Voltando a Adelaide Ivánova, entre vários dos seus poemas
que poderíamos sugerir para citação num futuro acórdão do Tribunal da Relação
do Porto, há um especialmente revelador. Envia-se daqui, ao cuidado do juiz e
da juíza que assinaram a aberração supradita:
a sentença
duas releituras de duas odes de ricardo reis
I
pesa o decreto atroz, o fim certeiro.
pesa a sentença igual do juiz iníquo.
pesa como bigorna em minhas costas:
um homem
foi hoje absolvido.
se a justiça é cega, só o xampu é neutro:
quão pouca diferença na inocência
do homem e das hienas. deixem-me em paz!
antes encham-me
de vinho
a taça, qu’inda que bem ruim me deixe
ébria, console-me a alcoólica amnésia
e olvide o que de fato é tal sentença:
a
mulher é culpada.
II
pese do fiel juiz igual sentença
em cada pobre homem, que não há motivo
para tanto. não fiz mal nenhum à mulher e
foi
grande meu espanto
quando ela se ofendeu. exagerada, agora
reclama, fez denúncia e drama, mas na hora
nem se mexeu. culpa é dela: encheu à brava
a
garbosa cara.
se a justiça é cega, só a topeira é sábia.
celebro abonançado o evidente indulto
pois sou apenas homem, não um monstro! leixai
à mulher o trauma.
Adelaide Ivánova (n.

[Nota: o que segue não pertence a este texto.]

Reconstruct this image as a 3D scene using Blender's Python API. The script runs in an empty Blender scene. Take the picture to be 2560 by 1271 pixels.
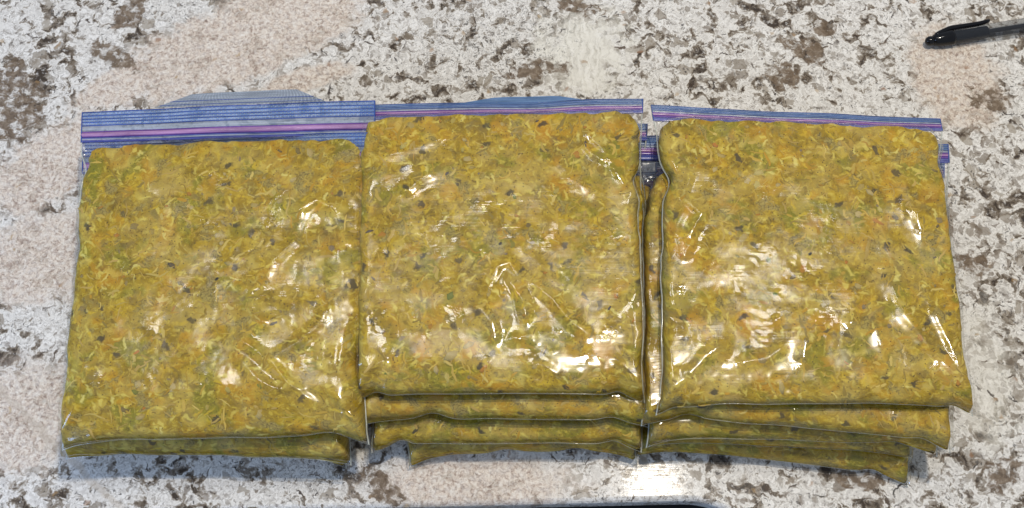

Recife, Pernambuco, 1982), in O
Martelo, Douda Correira, Fevereiro de 2016, s/p.
5 comentários:
Pelo que li o Juiz não terá justificado, terá é considerado que devido ao estado em que se encontrava o marido que teria entrado em depressão ao se ver traído, a pena em que foi condenado na primeira instância se deveria manter e não ser agravada
Objectivamente será sempre mau um marido agredir a mulher ou a mulher agredir o marido ou um homem agredir o seu companheiro ou uma mulher agredir a sua companheira, agora dentro do mau há pior, alguém que agride gratuitamente ou porque o seu clube de futebol perdeu deverá em princípio ser objecto de maior censura que alguém que agride porque se sente traído e age num estado de depressão...e é condenado na mesma
não me pareceu muito bem foi aquela citação da Bíblia...(será que se fosse um homem adúltero a citação também se aplicaria?)
eh pá, é tudo mau naquele acórdão
tudo
não tem mesmo justificação nenhuma
nem citar a Bíblia, nem códigos de antanho, nem sociedades ancestrais
é tudo péssimo
Gostei bastante de referência a um Código Penal de 1886. Como quem diz "até estou a ser mauzinho com o seguido, isto há uns tempos passava incólume". Que filho da puta.
Já não foi a primeira vez que este juiz diz de "sua justiça" saliento que o acórdão é uma decisão colectiva, mais dois juízes concordaram com aquilo, o que torna a situação ainda mais grave. Há aqui uma clara violação da lei e da Constituição, o estado é laico ponto. Fomos motivo de chacota internacional, completamente justificada, uma vergonha de estado. Este tipo de pseudo moralismos não pode caber na aplicação da justiça. Nem todos os acórdãos são publicados, suspeito que pelas mãos deste sr. muita gente tenha sofrido a bom sofrer. Que vá "julgar" para lugares em que a religião é equivalente à lei, peça desculpa e desapareça.